Data entries
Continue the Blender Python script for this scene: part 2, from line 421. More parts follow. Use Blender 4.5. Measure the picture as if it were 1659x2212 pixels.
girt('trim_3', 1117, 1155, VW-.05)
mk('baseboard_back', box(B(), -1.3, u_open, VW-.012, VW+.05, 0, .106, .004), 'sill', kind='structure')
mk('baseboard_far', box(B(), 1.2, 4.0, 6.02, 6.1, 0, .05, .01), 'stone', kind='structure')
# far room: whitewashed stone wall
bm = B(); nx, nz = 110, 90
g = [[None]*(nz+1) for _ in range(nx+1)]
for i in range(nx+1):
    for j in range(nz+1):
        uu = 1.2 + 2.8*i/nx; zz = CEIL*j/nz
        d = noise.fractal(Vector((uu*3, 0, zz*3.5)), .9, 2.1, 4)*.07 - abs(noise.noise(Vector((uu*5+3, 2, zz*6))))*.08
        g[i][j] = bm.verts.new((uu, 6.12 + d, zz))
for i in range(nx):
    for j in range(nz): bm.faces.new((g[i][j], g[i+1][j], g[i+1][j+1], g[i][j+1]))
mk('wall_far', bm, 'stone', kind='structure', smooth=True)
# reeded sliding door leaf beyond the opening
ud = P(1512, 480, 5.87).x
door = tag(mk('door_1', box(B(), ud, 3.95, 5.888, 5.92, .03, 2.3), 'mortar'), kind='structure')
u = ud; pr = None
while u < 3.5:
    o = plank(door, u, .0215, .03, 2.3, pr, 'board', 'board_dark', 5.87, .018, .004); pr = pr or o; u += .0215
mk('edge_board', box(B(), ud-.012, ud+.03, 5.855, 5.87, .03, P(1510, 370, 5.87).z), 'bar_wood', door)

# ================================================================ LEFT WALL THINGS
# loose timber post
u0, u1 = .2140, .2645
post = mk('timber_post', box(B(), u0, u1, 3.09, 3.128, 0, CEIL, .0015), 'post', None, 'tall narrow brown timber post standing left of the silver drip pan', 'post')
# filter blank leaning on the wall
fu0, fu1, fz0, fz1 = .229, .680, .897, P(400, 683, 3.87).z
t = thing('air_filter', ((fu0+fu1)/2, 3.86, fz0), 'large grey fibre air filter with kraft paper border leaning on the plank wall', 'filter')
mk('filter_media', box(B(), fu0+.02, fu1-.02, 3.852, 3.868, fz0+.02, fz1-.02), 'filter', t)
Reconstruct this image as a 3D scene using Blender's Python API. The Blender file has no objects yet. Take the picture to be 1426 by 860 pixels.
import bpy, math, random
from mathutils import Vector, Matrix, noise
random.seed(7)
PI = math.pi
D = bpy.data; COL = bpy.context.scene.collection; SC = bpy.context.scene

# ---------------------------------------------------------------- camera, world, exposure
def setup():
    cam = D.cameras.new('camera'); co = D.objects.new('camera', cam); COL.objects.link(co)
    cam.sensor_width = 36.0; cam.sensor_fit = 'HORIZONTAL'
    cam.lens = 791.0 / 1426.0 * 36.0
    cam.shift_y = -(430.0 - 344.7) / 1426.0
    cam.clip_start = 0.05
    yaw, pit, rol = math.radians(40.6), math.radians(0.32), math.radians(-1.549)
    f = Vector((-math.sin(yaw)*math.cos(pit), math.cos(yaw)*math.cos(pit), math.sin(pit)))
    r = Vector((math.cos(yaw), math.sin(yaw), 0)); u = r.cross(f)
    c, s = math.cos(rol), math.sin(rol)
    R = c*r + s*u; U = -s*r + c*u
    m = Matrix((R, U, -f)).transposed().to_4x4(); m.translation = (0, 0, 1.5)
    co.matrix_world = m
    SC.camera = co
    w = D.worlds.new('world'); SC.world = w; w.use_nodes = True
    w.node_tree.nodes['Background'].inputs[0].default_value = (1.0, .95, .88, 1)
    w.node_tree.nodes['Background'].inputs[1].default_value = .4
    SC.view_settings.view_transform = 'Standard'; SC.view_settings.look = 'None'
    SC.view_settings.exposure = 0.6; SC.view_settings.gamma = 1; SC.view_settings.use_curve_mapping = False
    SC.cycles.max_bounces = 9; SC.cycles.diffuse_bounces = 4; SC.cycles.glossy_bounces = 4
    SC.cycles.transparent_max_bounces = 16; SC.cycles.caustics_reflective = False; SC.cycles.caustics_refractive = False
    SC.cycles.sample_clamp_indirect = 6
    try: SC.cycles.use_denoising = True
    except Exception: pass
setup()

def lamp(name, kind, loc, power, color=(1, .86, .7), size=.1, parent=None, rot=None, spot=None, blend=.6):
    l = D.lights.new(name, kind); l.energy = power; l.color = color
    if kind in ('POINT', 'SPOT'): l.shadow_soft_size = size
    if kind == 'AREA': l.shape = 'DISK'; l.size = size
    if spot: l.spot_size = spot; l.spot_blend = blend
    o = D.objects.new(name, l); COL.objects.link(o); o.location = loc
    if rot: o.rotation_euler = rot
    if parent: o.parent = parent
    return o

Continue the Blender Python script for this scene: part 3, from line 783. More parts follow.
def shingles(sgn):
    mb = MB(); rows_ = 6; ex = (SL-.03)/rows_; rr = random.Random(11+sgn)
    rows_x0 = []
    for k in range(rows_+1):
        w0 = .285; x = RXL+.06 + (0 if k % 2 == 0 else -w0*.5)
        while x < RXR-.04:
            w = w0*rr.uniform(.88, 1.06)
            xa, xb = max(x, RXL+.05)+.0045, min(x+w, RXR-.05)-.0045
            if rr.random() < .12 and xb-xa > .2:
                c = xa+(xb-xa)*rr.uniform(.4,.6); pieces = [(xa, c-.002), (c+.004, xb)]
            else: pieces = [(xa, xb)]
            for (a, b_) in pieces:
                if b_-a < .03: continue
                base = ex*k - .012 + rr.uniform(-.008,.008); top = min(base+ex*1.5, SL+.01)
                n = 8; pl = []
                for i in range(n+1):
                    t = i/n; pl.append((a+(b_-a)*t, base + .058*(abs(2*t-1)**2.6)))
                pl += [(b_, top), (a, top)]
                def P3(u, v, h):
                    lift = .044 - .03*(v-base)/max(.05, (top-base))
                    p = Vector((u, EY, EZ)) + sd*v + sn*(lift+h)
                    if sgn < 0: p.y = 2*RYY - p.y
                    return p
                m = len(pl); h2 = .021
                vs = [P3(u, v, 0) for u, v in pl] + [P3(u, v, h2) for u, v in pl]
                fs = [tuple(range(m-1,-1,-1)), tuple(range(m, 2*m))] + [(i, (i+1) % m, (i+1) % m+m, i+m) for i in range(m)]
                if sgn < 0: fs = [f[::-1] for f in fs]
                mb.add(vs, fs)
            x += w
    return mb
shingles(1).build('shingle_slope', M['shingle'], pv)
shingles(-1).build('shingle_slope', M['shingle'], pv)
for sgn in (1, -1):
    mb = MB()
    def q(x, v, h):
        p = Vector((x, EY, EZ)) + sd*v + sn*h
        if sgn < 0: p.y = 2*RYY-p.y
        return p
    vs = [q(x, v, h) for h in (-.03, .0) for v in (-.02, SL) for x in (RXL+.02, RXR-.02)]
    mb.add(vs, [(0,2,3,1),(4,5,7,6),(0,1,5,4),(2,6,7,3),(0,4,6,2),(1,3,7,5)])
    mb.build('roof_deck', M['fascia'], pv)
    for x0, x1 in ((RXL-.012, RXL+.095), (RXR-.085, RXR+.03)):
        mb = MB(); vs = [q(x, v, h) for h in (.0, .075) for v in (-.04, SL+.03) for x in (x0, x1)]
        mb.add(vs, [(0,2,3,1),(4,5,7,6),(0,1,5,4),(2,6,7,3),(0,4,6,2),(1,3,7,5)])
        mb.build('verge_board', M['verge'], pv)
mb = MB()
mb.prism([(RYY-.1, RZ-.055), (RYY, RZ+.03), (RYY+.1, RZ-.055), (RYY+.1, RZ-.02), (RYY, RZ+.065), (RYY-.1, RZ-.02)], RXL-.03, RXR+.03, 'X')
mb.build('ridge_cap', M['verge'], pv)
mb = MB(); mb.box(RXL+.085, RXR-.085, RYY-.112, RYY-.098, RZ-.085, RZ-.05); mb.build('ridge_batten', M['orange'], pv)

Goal
Extract from the listing above the lines between the line containing "Reconstruct this image" and the line containing "D = bpy.data;", keeping both of those lines. Output nothing else.

In response
Reconstruct this image as a 3D scene using Blender's Python API. The Blender file has no objects yet. Take the picture to be 1426 by 860 pixels.
import bpy, math, random
from mathutils import Vector, Matrix, noise
random.seed(7)
PI = math.pi
D = bpy.data; COL = bpy.context.scene.collection; SC = bpy.context.scene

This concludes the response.